Wednesday, April 01, 2009

The President In Pajamas

In Saturday's WSJ, Bret Stephens noted that not even children's TV is safe from politics:

Yet there we were -- my right-leaning self, my otherwise-leaning better half, the Obama-aware-though-not-yet-politically-engagée Lara and her slightly befuddled younger brother Noah -- watching the Noggin channel as it "celebrates President Barack Obama and some of his favorite things." With a voice-over that sounded like a Noggin character and a set of brightly colored illustrations of the 44th president and his family, the segment continued as follows:

Barack Obama is the first African-American to be President. That is what's called a historic event.

Leading a country is no easy task. So what does he do to relax you may ask?

He loves shrimp linguini and the chili he cooks.

He also plays Scrabble; collects comic books.

He likes classical and hip hop and jazz music too.

He always goes shopping for the same type of shoe!

He reads lots of books and writes wonderful speeches.

He goes on vacation and takes walks on beaches.

He loves basketball; it's his favorite sport.

In the White House backyard he'll have his own court.

He reads bedtime stories to his daughters at night.

The president in pajamas, what a sight!

Now you know the president better than before.

Which leaves just one thing:

When he sleeps does he snore?

It concluded with the message: "For more about President Barack Obama, go to" Curious, I went to the Web site but found only the same video (it seems to have since been removed). Still curious, I called Nickelodeon, where I was told the clip was done for black history month (along with clips of other notable African-Americans) and had "no political overtones."

Maybe so, but why then select Mr. Obama when there were plenty of non-partisan role models to choose from? I suppose I wouldn't object to a bit of civic consciousness-raising among preschoolers. Then again, I've been watching Noggin on a more-or-less daily basis for four years, and I can't remember a similar clip about President Bush, his bike rides, cowboy boots and Scottish terrier. So I'm left to conclude that a channel whose chirpy slogan is "I'm using my Noggin!" is up to something else. Actually, boys and girls, Noggin is using you.

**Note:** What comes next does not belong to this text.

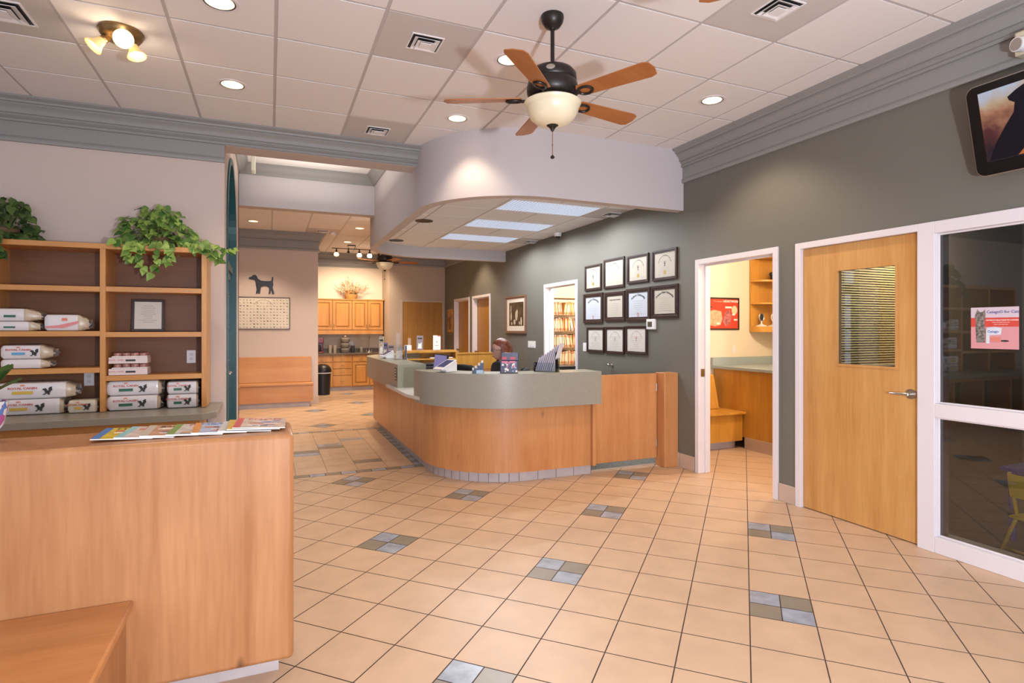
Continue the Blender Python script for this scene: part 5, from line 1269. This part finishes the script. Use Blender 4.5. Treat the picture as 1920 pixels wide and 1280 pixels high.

We don't get Noggin as part of our cable package, but we do get Nickelodeon. And I saw the short, hagiographic cartoon celebrating President Obama a couple of times during Black History Month. Like Stephens, I too was surprised at how overtly political it was despite Nickelodeon's effort to sell it as simply recognition of a historic figure in black history. And like Stephens, I can't recall seeing anything remotely similar about President Bush on Nick. In fact, I can't even recall his name being mentioned on any special promotions by the station.

But this celebration of President Obama is only the most overt example of Nickelodeon's political bias. Last year, they provided "coverage" of the campaign with kid reporters and interviews with children involved in politics. Far more of these stories were about kids who supported Obama than McCain. Not surprisingly, when the station conducted an on-line poll asking children to "pick the president," Obama emerged as the winner. That result was then enthusiastically reported on the station. At the inauguration, these same "reporters" celebrated the occasion by jumping up and down and chanting "Obama! Obama! Obama!" In that respect, I suppose that weren't much different from their grownup media counterparts.

Then there's the matter of Nick's The Big Green Help. Now, I'm all for protecting the environment as much as the next guy and I think it's fine to teach kids to care for the earth by not littering, conserving energy, and recycling. But that's not what The Big Green Help is really all about. No, it's about fighting "CO2 monsters" who are destroying the planet by causing global warming. And like an infantile version of Hollywood activism (is that even possible?), Nick has lined up all the stars of their shows to add their weight to the effort by urging kids to get involved.

The same people who like to pooh-pooh the "exaggerated" fears of communism during the Fifties and love to ironically mock things like duck and cover drills now have no problem trying to convince children that if they don't turn out the lights their world is going to end. The problem is that kids don't even know what CO2 is and, at least before Nick's agitprop came along, would have no reason to worry about it. Now, they're being called on to fight the CO2 monsters with nary a mention of the fact that use of carbon based energy has allowed us to build the world we have today and heats their homes, fuels the cars their parents drive, and provides the electricity to the very television that they're watching Nickelodeon on.

The problem---as my brother astutely pointed out yesterday--is that the people at Nickelodeon have decided it's their mission to do more than simply deliver quality children's television. Instead of being content to produce shows that entertain and sometimes educate children, they feel the need to "make a difference" and that leads to these efforts to indoctrinate young minds. When you introduce yourself at the dinner party and say you're a children's television executive, it helps if you can solemnly add "We're currently running a campaign to fight global warming." Because making a difference is so much more important than making children happy.